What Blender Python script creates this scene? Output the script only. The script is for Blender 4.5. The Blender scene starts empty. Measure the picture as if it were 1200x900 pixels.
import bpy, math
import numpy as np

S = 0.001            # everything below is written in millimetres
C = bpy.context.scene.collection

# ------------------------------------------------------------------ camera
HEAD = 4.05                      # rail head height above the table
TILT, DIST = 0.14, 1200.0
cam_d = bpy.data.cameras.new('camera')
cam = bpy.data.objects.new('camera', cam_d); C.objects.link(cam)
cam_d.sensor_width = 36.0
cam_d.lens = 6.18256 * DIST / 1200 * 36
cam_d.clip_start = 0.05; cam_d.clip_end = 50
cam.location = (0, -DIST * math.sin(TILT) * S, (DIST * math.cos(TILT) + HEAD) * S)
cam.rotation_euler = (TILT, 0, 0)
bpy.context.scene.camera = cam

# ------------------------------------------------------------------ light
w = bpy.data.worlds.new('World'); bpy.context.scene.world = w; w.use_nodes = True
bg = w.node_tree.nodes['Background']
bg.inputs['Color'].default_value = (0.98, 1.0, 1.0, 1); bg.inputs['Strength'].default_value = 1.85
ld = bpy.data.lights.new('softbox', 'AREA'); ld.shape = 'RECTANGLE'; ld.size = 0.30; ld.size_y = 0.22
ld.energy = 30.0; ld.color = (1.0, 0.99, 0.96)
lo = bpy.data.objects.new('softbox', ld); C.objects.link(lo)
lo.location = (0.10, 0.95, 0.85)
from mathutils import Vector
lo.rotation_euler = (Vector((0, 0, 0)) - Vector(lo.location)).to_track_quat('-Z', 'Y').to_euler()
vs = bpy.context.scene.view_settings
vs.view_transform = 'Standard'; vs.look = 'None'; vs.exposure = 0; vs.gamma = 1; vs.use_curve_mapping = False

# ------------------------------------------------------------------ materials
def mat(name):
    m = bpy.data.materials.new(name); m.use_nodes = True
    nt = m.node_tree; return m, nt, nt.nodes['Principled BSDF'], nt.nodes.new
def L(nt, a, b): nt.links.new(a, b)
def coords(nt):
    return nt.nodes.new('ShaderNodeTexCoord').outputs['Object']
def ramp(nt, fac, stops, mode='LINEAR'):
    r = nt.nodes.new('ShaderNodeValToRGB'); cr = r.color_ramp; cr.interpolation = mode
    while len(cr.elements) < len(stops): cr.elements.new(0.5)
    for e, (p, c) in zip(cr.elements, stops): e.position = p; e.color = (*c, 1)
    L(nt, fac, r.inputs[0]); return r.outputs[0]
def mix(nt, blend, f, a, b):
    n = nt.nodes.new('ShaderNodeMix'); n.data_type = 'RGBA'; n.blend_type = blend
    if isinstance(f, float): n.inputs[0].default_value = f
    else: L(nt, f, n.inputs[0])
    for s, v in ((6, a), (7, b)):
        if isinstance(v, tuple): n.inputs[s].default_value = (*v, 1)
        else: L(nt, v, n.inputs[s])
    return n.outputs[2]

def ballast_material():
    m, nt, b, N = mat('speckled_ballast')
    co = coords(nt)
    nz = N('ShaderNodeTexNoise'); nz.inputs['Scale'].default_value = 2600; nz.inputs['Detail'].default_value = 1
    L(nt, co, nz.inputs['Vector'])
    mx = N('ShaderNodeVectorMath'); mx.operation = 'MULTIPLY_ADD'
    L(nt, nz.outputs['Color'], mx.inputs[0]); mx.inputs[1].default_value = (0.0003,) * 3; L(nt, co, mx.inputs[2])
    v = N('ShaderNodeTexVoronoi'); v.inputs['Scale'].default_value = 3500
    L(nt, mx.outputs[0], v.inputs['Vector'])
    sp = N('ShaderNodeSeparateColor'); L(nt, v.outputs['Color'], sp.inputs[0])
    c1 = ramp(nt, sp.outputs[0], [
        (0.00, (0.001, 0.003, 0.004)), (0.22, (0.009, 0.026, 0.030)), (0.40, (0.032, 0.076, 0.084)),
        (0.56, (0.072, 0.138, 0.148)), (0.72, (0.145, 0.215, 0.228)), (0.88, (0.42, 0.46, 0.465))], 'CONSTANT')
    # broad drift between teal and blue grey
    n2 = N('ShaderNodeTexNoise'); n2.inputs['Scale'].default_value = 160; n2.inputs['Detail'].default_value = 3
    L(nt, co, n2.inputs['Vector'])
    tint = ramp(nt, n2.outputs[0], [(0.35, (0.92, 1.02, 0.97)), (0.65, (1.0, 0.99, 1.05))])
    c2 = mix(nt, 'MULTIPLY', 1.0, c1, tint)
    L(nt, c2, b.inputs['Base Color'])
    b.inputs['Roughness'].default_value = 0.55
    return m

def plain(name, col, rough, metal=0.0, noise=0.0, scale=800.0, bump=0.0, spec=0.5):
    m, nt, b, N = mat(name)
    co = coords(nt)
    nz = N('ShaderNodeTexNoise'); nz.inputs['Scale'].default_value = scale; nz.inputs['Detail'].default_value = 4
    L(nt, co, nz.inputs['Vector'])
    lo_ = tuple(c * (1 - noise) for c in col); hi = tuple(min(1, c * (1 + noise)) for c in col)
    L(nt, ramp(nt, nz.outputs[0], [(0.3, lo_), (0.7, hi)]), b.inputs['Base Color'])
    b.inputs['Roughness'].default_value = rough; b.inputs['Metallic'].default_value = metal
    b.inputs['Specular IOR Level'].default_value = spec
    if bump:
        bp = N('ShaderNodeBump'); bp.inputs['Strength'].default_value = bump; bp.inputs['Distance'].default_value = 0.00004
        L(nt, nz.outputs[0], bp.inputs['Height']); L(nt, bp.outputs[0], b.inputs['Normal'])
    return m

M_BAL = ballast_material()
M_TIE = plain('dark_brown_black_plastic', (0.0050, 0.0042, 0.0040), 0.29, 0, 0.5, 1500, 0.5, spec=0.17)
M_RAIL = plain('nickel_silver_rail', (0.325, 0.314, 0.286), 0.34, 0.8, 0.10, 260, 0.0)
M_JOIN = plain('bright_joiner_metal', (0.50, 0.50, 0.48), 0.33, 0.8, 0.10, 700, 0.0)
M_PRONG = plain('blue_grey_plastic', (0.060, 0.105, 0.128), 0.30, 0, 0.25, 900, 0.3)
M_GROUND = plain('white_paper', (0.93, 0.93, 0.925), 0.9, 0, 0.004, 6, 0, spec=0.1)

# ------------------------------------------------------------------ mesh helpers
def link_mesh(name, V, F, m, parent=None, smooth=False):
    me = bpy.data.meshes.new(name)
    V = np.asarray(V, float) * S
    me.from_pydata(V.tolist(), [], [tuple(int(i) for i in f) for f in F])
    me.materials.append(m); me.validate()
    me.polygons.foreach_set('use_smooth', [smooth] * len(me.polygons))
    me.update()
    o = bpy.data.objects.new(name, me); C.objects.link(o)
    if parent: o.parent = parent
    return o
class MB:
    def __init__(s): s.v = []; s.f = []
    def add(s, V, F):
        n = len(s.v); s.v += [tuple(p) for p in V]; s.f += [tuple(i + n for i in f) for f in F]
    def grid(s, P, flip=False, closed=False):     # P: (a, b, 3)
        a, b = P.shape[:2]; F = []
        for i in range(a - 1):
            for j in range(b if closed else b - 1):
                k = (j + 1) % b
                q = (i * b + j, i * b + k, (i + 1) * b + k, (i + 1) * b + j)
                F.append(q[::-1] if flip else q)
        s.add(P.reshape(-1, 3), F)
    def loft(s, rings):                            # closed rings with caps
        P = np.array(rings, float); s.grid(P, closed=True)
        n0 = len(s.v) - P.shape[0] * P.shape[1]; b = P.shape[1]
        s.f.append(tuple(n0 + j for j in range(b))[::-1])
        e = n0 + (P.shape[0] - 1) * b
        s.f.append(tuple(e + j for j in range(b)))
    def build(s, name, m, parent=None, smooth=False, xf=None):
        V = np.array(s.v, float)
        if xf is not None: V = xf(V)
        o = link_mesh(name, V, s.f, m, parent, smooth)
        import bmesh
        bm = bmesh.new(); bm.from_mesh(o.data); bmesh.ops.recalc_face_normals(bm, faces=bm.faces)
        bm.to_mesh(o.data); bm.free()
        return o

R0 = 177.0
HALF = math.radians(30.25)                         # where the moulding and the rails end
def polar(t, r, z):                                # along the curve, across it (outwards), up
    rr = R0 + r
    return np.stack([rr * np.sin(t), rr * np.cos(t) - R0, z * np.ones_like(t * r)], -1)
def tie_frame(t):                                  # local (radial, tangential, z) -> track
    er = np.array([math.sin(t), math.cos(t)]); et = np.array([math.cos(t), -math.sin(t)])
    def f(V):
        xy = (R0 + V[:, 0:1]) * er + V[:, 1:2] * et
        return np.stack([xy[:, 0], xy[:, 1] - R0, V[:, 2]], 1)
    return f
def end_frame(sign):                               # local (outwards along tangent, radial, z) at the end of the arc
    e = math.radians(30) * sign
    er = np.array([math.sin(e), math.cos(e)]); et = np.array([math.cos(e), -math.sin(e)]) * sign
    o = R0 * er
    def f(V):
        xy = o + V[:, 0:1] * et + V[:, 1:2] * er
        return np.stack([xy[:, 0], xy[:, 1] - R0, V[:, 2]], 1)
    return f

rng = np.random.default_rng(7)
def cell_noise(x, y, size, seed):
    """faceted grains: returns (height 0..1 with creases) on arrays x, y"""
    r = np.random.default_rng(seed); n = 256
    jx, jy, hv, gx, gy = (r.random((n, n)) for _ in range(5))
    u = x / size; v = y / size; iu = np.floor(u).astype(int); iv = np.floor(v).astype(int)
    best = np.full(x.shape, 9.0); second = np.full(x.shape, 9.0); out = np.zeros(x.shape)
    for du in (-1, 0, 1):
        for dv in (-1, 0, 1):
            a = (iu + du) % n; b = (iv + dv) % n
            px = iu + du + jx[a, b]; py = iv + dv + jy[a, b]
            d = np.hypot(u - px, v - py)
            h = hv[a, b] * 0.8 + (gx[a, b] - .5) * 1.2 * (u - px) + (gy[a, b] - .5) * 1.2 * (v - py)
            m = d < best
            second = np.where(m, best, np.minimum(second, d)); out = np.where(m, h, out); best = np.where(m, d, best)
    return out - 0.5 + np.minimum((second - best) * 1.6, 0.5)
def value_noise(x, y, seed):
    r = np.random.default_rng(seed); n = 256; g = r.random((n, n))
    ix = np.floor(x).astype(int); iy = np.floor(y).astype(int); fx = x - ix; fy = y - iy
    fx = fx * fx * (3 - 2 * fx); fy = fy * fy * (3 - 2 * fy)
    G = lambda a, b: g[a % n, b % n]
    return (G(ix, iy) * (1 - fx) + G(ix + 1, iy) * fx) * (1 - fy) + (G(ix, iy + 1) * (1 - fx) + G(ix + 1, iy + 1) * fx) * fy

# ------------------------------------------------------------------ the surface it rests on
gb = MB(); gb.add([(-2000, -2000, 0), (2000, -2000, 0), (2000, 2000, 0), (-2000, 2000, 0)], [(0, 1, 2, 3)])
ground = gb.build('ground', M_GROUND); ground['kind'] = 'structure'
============
■ TASK TO COMPLETE: Only a number is wanted: how many lines of the material above hold "scene"?

■ COMPLETED TASK: 5